フランスでリヨン式と称するスクリーン捺染作業方式が実現したことと、後にドイツでスクリーン捺染用の製版技術が結びついたことで、スクリーン捺染生産はローラ捺染の存在を脅かすようになった。スクリーン捺染が、幅の広い生地を楽々と捺染できるようにしたからである。

型紙使いの友禅方式では、作業がしやすいように小幅の布を台上に貼りつけ、その上へ型紙を置いて、駒ベラを用いて色剤を型紙を通し刷り込んでいく必要がある。これでは能率的な捺染生産が出来ない。

その解決策として、サイズの大きいスクリーン染型(シルク紗使用)を平台上に置いて、色糊を染型上に流し入れ、その色糊を長い棒の先端に横状箆(ヘラ)になった方式で往復1回スキージング(掻く)で捺染できるようにした。印捺が終われば、印捺した個所の隣接部分へ染型を順々に移して、スキージングを繰り返した。

この方法だと、作業の能率が上る。これがリヨン式である。この方法を後に鐘紡が採用した。

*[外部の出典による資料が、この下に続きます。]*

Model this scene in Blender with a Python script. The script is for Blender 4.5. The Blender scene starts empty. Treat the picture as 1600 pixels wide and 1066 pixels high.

第一次世界大戦後、リヨン式のスクリーン捺染方式はイタリアのコモへ継承された。コモでは長い平テーブルの上に布を張り合わせ、テーブルの左右に一人づつ作業者を配置して、テーブル片側の1人が平テーブル上のスクリーン染型上に色糊を入れ、それを作業者が両手でスキージを押すようにしてスキージング、そのスキージを平テーブルをはさんで、真向いに位置する作業者が受け取りスキージング、スキージングが終われば、染型を順々に隣接部へ移しスキージング作業を繰り返した。これがコモ式である。

このような作業を向上させるためには、染型の改革を必要とした。それがドイツで研究された写真型技術である。

ドイツから写真製版技術が日本に入り込んで、日本の手捺染方式(スクリーン染型使用)が発達した。

日本、リヨン、コモにおける手捺染方式のテーブル形状は、それぞれ異なった形で進歩発展していった。リヨン、コモの手捺染テーブルは平テーブルでソフトベッド、日本は傾斜テーブルでハードベッドという形で作業内容が分極化していったからである。